Not that most Angelenos would know it, but many local TV stations are already sending digital signals through the airwaves. They just don't have anything much to put on them.

As TV stations around the country make the transition from analog to digital broadcasting, they are confronted with an embarrassment of riches. Digital signals can be compressed into a very narrow bandwidth, narrow enough to squeeze up to five channels of programming into the same segment of spectrum occupied by a single analog channel.

What do you do with all those extra channels? A Los Angeles company called iBlast thinks it has the answer.

IBlast is creating a television network for the 21st century, a kind of interactive ABC that will use digital TV signals to send data that users can unscramble with their personal computers. Ultimately, the aim of the technology is to allow people to choose what they want to watch, when they want to watch it allowing super-fast downloads of software and other entertainment content, like movies, TV shows, music and games.

IBlast is setting up a network-affiliate type of relationship with television stations across the country, to help participating stations offer multimedia content in addition to their own broadcasts by using their excess digital channels.

IBlast was founded earlier this year by several media giants, including Tribune Co., E.W. Scripps Co., Post-Newsweek Stations, Gannett Co. and the New York Times Co., which were looking to pool their resources and make good use of the portion of the digital airwaves allocated to them by the Federal Communications Commission.

"The magic of iBlast is that it melds new media and traditional broadcasting," said company President Ken Solomon.
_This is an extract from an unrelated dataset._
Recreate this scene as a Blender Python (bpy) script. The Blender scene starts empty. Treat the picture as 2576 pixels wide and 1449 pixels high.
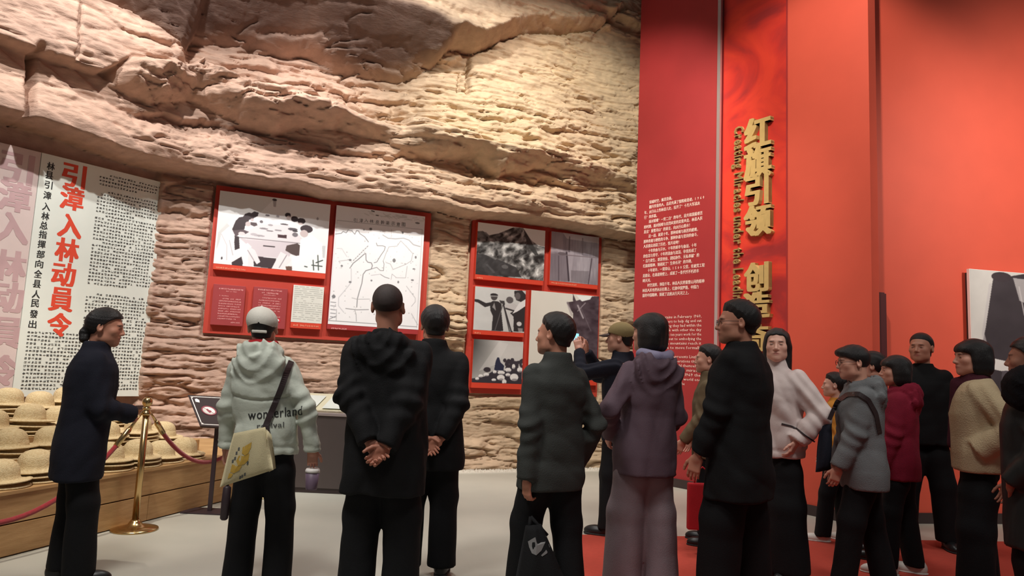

Like traditional broadcasting, some digital programming will be free for consumers but extras like on-demand movies, games, music and software will carry a fee. Users will be able to order content and download it directly onto their PC hard drives, but that content will come through the airwaves, not through the Internet.

TVs aren't yet PCs

All of this, of course, will have to be done using computers rather than television sets. But that won't last forever.

"You're going to have a smart television at some point in the future," said Mark O'Brien, executive vice president at media consulting firm BIA Financial Network.

Such "smart televisions" will be very unlike those sitting in living rooms today. Televisions of the future will likely combine digital television and radio broadcasts with the interactivity and vast variety of the Internet. But such a device is a long way off.